**SET PROBLEM:**
Reproduce the entire listing word for word.

**DATA PROVIDED:**
# # #

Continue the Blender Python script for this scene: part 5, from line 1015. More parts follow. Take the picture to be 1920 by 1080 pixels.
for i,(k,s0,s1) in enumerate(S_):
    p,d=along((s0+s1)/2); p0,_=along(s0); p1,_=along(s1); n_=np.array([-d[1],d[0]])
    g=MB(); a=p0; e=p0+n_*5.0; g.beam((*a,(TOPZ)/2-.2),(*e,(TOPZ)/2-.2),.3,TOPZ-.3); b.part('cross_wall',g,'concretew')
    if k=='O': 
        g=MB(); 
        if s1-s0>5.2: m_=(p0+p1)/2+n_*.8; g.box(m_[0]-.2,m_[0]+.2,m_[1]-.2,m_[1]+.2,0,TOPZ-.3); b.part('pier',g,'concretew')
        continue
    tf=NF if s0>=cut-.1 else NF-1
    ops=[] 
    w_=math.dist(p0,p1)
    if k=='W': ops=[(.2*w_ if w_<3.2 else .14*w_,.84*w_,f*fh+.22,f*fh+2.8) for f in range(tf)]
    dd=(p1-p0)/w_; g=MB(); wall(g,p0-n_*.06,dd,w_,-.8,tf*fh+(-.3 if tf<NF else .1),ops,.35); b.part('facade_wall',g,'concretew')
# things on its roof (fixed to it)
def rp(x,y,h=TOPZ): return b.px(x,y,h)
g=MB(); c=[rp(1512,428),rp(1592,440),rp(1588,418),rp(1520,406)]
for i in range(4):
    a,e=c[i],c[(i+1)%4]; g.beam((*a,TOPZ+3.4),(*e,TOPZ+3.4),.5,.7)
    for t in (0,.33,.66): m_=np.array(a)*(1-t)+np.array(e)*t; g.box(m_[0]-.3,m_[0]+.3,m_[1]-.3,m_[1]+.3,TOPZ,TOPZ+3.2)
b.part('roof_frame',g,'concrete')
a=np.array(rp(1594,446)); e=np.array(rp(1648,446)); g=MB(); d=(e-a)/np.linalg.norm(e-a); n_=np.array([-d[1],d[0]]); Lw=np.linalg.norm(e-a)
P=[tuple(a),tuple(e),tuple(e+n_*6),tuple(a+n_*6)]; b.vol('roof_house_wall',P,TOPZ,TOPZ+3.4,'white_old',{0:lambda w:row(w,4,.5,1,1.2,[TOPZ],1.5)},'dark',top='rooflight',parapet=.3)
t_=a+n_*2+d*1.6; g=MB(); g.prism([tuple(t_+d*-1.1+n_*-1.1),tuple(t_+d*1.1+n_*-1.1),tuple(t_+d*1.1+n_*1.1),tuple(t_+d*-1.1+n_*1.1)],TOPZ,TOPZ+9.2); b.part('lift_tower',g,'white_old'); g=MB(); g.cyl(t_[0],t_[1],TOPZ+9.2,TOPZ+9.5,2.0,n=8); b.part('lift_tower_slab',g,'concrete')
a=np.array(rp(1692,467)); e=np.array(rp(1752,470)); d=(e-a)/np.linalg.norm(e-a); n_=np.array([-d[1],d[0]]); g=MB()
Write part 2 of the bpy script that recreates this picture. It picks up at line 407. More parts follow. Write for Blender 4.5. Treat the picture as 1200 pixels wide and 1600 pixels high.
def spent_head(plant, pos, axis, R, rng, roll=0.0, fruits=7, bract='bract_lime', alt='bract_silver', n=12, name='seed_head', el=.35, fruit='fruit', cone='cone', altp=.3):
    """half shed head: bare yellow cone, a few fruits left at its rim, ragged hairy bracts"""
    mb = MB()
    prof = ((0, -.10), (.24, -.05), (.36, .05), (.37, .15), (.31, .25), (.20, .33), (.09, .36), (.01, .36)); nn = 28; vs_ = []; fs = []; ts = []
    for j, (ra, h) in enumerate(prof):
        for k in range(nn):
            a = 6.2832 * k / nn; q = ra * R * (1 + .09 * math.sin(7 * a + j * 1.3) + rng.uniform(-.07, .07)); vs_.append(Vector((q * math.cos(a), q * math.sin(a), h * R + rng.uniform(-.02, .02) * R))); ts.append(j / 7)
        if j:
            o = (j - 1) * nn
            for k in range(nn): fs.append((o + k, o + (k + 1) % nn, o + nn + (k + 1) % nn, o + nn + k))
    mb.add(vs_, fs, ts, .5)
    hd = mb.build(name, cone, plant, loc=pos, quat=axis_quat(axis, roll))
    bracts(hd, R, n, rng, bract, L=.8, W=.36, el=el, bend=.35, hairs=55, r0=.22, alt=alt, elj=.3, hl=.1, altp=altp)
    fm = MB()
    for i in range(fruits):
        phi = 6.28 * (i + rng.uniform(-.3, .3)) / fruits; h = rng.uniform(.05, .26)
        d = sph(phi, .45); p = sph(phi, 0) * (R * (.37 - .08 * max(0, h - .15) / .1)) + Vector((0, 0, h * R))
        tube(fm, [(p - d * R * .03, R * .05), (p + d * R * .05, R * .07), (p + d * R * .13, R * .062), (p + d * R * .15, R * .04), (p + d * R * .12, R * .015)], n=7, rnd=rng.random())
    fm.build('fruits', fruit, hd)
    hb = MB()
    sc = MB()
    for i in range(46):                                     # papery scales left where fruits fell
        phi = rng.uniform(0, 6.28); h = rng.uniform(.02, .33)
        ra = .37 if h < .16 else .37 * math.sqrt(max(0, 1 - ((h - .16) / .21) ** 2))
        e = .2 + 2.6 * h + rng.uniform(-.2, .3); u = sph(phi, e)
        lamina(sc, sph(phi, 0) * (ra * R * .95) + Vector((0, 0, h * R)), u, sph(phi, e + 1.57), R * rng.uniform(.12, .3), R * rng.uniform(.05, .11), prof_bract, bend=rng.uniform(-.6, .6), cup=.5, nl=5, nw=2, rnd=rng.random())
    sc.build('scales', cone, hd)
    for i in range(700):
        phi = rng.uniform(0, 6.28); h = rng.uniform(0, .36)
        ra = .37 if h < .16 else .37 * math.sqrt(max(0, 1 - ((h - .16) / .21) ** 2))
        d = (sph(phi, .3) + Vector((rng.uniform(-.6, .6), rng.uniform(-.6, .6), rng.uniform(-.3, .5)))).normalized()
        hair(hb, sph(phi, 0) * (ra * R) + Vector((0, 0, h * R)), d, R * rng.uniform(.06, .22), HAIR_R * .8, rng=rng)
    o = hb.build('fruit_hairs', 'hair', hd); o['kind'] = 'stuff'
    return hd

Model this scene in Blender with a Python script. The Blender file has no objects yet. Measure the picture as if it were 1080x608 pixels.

# # #

**ANSWER TO THIS PROBLEM:**
Continue the Blender Python script for this scene: part 5, from line 1015. More parts follow. Take the picture to be 1920 by 1080 pixels.
for i,(k,s0,s1) in enumerate(S_):
    p,d=along((s0+s1)/2); p0,_=along(s0); p1,_=along(s1); n_=np.array([-d[1],d[0]])
    g=MB(); a=p0; e=p0+n_*5.0; g.beam((*a,(TOPZ)/2-.2),(*e,(TOPZ)/2-.2),.3,TOPZ-.3); b.part('cross_wall',g,'concretew')
    if k=='O': 
        g=MB(); 
        if s1-s0>5.2: m_=(p0+p1)/2+n_*.8; g.box(m_[0]-.2,m_[0]+.2,m_[1]-.2,m_[1]+.2,0,TOPZ-.3); b.part('pier',g,'concretew')
        continue
    tf=NF if s0>=cut-.1 else NF-1
    ops=[] 
    w_=math.dist(p0,p1)
    if k=='W': ops=[(.2*w_ if w_<3.2 else .14*w_,.84*w_,f*fh+.22,f*fh+2.8) for f in range(tf)]
    dd=(p1-p0)/w_; g=MB(); wall(g,p0-n_*.06,dd,w_,-.8,tf*fh+(-.3 if tf<NF else .1),ops,.35); b.part('facade_wall',g,'concretew')
# things on its roof (fixed to it)
def rp(x,y,h=TOPZ): return b.px(x,y,h)
g=MB(); c=[rp(1512,428),rp(1592,440),rp(1588,418),rp(1520,406)]
for i in range(4):
    a,e=c[i],c[(i+1)%4]; g.beam((*a,TOPZ+3.4),(*e,TOPZ+3.4),.5,.7)
    for t in (0,.33,.66): m_=np.array(a)*(1-t)+np.array(e)*t; g.box(m_[0]-.3,m_[0]+.3,m_[1]-.3,m_[1]+.3,TOPZ,TOPZ+3.2)
b.part('roof_frame',g,'concrete')
a=np.array(rp(1594,446)); e=np.array(rp(1648,446)); g=MB(); d=(e-a)/np.linalg.norm(e-a); n_=np.array([-d[1],d[0]]); Lw=np.linalg.norm(e-a)
P=[tuple(a),tuple(e),tuple(e+n_*6),tuple(a+n_*6)]; b.vol('roof_house_wall',P,TOPZ,TOPZ+3.4,'white_old',{0:lambda w:row(w,4,.5,1,1.2,[TOPZ],1.5)},'dark',top='rooflight',parapet=.3)
t_=a+n_*2+d*1.6; g=MB(); g.prism([tuple(t_+d*-1.1+n_*-1.1),tuple(t_+d*1.1+n_*-1.1),tuple(t_+d*1.1+n_*1.1),tuple(t_+d*-1.1+n_*1.1)],TOPZ,TOPZ+9.2); b.part('lift_tower',g,'white_old'); g=MB(); g.cyl(t_[0],t_[1],TOPZ+9.2,TOPZ+9.5,2.0,n=8); b.part('lift_tower_slab',g,'concrete')
a=np.array(rp(1692,467)); e=np.array(rp(1752,470)); d=(e-a)/np.linalg.norm(e-a); n_=np.array([-d[1],d[0]]); g=MB()
Write part 2 of the bpy script that recreates this picture. It picks up at line 407. More parts follow. Write for Blender 4.5. Treat the picture as 1200 pixels wide and 1600 pixels high.
def spent_head(plant, pos, axis, R, rng, roll=0.0, fruits=7, bract='bract_lime', alt='bract_silver', n=12, name='seed_head', el=.35, fruit='fruit', cone='cone', altp=.3):
    """half shed head: bare yellow cone, a few fruits left at its rim, ragged hairy bracts"""
    mb = MB()
    prof = ((0, -.10), (.24, -.05), (.36, .05), (.37, .15), (.31, .25), (.20, .33), (.09, .36), (.01, .36)); nn = 28; vs_ = []; fs = []; ts = []
    for j, (ra, h) in enumerate(prof):
        for k in range(nn):
            a = 6.2832 * k / nn; q = ra * R * (1 + .09 * math.sin(7 * a + j * 1.3) + rng.uniform(-.07, .07)); vs_.append(Vector((q * math.cos(a), q * math.sin(a), h * R + rng.uniform(-.02, .02) * R))); ts.append(j / 7)
        if j:
            o = (j - 1) * nn
            for k in range(nn): fs.append((o + k, o + (k + 1) % nn, o + nn + (k + 1) % nn, o + nn + k))
    mb.add(vs_, fs, ts, .5)
    hd = mb.build(name, cone, plant, loc=pos, quat=axis_quat(axis, roll))
    bracts(hd, R, n, rng, bract, L=.8, W=.36, el=el, bend=.35, hairs=55, r0=.22, alt=alt, elj=.3, hl=.1, altp=altp)
    fm = MB()
    for i in range(fruits):
        phi = 6.28 * (i + rng.uniform(-.3, .3)) / fruits; h = rng.uniform(.05, .26)
        d = sph(phi, .45); p = sph(phi, 0) * (R * (.37 - .08 * max(0, h - .15) / .1)) + Vector((0, 0, h * R))
        tube(fm, [(p - d * R * .03, R * .05), (p + d * R * .05, R * .07), (p + d * R * .13, R * .062), (p + d * R * .15, R * .04), (p + d * R * .12, R * .015)], n=7, rnd=rng.random())
    fm.build('fruits', fruit, hd)
    hb = MB()
    sc = MB()
    for i in range(46):                                     # papery scales left where fruits fell
        phi = rng.uniform(0, 6.28); h = rng.uniform(.02, .33)
        ra = .37 if h < .16 else .37 * math.sqrt(max(0, 1 - ((h - .16) / .21) ** 2))
        e = .2 + 2.6 * h + rng.uniform(-.2, .3); u = sph(phi, e)
        lamina(sc, sph(phi, 0) * (ra * R * .95) + Vector((0, 0, h * R)), u, sph(phi, e + 1.57), R * rng.uniform(.12, .3), R * rng.uniform(.05, .11), prof_bract, bend=rng.uniform(-.6, .6), cup=.5, nl=5, nw=2, rnd=rng.random())
    sc.build('scales', cone, hd)
    for i in range(700):
        phi = rng.uniform(0, 6.28); h = rng.uniform(0, .36)
        ra = .37 if h < .16 else .37 * math.sqrt(max(0, 1 - ((h - .16) / .21) ** 2))
        d = (sph(phi, .3) + Vector((rng.uniform(-.6, .6), rng.uniform(-.6, .6), rng.uniform(-.3, .5)))).normalized()
        hair(hb, sph(phi, 0) * (ra * R) + Vector((0, 0, h * R)), d, R * rng.uniform(.06, .22), HAIR_R * .8, rng=rng)
    o = hb.build('fruit_hairs', 'hair', hd); o['kind'] = 'stuff'
    return hd

Model this scene in Blender with a Python script. The Blender file has no objects yet. Measure the picture as if it were 1080x608 pixels.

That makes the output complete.